Economic Gangsters: Corruption, Violence and the Poverty of Nations

By Raymond Fisman and Edward Miguel, 2008

Why You Should Read It:

Mercifully short for those who don’t have all the time on Earth, and stripped of jargon, the book covers related themes of corruption, violence and poverty in low-income countries in Africa, Asian and Latin America.

For an African reader or student of the continent, one of its more interesting parts would be its exploration of why many nations in Africa like Ghana, Kenya and Tanzania started their independent nationhood journey with socioeconomic indices proximate to those of South and East Asian nations, but have failed to close the income gap with those countries, let alone Europe and North America. Its argument is that the reason is unlikely to be found in the colonial history or lack of opportunity for economic advancement. Without making the absolute claim, the authors suggest that violence, corruption or a combination of the two is surely a part of that answer.

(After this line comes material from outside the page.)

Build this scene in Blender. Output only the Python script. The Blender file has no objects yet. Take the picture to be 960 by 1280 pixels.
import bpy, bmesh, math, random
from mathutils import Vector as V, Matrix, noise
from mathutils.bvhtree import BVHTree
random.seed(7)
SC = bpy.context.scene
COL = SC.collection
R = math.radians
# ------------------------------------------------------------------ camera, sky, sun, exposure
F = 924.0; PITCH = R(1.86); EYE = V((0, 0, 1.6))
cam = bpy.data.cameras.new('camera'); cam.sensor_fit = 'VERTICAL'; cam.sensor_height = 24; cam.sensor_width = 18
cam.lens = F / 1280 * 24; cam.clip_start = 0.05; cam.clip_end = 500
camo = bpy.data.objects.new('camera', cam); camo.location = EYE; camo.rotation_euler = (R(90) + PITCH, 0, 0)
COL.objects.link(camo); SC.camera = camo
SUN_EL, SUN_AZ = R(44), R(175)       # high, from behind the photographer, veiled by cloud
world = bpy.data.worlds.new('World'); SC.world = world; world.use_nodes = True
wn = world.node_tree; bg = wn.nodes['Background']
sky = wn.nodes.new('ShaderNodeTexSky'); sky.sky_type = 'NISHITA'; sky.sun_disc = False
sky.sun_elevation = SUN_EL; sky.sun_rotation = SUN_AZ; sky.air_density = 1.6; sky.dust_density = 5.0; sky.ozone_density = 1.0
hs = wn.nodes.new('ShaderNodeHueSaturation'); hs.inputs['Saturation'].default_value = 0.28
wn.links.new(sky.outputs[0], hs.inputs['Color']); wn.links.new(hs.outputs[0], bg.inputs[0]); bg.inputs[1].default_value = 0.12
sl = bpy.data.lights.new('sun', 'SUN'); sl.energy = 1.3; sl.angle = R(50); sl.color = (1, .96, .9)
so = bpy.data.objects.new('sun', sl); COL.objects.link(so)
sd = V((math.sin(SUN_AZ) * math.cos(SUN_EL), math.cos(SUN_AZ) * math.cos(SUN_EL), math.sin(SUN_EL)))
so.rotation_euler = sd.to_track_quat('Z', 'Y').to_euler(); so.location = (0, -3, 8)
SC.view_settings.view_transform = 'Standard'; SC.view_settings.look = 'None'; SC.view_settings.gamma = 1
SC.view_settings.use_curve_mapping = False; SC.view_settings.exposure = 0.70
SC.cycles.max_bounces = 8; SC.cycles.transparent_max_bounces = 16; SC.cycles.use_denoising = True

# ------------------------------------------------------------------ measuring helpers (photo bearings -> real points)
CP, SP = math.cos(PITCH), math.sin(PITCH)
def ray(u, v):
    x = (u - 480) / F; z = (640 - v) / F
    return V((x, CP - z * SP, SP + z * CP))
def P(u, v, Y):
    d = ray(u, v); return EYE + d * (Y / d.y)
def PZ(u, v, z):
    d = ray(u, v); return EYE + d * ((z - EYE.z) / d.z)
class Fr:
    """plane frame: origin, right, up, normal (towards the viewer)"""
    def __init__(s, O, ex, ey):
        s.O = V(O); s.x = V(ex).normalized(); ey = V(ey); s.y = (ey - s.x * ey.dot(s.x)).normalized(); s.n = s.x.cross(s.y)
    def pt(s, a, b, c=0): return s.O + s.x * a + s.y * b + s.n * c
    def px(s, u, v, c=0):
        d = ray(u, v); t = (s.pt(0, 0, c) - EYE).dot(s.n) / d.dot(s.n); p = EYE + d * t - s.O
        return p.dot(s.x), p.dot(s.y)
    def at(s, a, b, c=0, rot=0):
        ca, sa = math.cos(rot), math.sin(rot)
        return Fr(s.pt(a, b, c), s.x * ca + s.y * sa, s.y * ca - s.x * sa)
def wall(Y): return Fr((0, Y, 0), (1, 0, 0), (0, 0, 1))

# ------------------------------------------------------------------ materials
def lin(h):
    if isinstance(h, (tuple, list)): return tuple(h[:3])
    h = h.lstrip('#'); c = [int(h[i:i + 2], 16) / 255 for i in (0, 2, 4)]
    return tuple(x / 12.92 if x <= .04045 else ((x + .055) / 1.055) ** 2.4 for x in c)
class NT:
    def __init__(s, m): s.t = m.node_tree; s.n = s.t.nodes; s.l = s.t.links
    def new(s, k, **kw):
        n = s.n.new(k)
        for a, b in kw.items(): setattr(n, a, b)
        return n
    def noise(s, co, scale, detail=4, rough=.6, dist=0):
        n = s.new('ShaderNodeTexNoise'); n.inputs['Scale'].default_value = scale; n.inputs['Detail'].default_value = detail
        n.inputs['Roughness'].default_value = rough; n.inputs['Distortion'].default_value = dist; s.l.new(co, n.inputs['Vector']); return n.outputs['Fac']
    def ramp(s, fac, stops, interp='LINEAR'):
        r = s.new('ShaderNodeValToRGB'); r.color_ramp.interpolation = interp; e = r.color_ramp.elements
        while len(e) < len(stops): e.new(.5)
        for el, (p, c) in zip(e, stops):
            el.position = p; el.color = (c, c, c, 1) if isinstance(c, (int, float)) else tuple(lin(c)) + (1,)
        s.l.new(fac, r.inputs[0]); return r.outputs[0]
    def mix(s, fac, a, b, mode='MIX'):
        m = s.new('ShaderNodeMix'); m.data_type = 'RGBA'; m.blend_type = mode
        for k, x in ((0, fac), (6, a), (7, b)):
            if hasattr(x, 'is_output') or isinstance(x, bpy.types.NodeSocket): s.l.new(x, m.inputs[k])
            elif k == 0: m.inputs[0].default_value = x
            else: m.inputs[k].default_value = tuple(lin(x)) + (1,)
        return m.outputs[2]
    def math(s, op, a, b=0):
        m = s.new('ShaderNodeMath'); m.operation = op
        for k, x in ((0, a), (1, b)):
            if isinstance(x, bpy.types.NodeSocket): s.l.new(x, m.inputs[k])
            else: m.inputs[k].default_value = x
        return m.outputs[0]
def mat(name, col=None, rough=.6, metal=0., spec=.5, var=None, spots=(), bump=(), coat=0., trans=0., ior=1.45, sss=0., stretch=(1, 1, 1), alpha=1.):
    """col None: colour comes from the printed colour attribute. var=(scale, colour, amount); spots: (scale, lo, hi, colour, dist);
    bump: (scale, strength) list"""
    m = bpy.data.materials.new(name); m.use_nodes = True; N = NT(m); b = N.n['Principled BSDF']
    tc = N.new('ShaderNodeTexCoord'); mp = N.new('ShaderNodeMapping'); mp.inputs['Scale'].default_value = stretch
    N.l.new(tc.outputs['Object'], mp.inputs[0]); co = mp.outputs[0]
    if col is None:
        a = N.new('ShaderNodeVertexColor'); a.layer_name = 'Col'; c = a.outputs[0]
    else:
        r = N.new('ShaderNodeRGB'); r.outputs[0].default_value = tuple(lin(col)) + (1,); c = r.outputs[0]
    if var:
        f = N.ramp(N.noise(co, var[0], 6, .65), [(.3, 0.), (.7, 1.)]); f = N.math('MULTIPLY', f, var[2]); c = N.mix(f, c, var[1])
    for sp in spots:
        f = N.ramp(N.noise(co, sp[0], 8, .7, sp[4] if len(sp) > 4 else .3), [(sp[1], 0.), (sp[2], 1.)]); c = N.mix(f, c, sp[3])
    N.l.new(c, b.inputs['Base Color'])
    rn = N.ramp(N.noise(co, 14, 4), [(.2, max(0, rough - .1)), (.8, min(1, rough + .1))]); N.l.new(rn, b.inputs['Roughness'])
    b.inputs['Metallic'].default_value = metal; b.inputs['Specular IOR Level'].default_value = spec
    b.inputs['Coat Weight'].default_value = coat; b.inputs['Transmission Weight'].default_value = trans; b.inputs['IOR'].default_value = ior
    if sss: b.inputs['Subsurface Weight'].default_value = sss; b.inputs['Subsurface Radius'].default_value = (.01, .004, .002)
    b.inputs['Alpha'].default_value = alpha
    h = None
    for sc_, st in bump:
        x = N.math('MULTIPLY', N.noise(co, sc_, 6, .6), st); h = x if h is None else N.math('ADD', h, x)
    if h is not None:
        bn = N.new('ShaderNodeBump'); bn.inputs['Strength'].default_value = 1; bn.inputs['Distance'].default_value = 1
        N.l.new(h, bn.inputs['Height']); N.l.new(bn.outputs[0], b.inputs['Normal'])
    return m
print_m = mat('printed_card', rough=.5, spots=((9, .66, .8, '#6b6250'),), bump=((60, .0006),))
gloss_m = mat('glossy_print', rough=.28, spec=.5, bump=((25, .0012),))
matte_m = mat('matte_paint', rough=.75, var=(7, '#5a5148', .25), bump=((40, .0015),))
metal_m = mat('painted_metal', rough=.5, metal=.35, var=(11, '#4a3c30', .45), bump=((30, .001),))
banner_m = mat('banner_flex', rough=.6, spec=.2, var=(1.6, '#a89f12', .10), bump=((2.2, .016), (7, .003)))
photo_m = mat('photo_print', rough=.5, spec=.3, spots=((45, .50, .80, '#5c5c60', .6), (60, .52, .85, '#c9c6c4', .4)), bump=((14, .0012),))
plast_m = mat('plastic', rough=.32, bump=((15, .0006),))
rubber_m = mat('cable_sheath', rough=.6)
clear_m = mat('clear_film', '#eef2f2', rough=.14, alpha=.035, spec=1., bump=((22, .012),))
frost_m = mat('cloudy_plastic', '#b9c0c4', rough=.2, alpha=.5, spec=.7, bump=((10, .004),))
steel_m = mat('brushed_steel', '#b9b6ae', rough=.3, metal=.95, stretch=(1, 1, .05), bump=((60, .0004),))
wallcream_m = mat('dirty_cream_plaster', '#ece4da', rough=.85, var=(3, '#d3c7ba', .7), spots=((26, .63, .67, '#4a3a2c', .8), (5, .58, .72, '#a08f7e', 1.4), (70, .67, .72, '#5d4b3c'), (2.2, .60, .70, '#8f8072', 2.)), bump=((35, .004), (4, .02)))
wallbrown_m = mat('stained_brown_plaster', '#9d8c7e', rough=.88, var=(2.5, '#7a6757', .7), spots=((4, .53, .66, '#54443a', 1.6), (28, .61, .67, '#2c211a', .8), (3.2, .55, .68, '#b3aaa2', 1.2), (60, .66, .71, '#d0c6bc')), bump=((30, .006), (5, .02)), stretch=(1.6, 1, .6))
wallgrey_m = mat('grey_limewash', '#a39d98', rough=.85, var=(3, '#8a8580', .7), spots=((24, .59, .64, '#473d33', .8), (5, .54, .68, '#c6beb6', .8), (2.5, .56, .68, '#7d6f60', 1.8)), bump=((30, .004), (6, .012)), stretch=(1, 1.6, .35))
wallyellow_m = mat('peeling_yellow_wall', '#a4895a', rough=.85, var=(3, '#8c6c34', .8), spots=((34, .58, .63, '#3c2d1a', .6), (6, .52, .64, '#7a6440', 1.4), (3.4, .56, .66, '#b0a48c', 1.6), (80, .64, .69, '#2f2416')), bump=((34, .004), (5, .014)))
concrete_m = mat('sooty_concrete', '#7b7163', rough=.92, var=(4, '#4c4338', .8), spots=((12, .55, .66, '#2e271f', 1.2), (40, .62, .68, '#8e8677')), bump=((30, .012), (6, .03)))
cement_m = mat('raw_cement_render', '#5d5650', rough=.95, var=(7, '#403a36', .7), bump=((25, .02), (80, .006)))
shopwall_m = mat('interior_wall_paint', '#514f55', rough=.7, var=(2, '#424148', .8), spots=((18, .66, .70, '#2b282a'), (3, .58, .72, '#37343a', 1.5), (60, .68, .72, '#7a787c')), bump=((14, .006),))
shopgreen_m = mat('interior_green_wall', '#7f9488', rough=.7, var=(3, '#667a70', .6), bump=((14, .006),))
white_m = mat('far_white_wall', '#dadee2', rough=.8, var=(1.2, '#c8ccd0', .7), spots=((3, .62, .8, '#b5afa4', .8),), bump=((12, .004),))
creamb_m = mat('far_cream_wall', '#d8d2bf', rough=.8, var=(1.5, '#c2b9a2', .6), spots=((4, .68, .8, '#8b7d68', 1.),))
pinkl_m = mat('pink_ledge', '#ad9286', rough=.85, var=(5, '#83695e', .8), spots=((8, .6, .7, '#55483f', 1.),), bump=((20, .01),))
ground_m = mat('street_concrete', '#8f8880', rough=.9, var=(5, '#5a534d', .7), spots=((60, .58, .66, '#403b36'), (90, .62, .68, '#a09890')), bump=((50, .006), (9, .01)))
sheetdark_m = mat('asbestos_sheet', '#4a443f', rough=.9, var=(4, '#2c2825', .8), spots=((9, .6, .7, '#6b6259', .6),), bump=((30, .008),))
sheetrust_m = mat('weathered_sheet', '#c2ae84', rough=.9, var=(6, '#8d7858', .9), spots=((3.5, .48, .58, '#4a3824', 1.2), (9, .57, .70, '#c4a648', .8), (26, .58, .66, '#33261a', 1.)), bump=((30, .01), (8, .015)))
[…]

You want to know what unpaid parking violations by diplomats at the United Nations Headquarters in New York reveal about the countries they represent, or what world coffee prices had to do with the 1994 Rwanda genocide, it is all here.

Why You Should Grumble:

 It is hard to find a good reason to grumble about a two day read that will make you sound clever and informed at cocktail parties, but Fisman and Miguel do set you up to expect some innovative solutions to the corruption and development problem. They under-deliver on that score.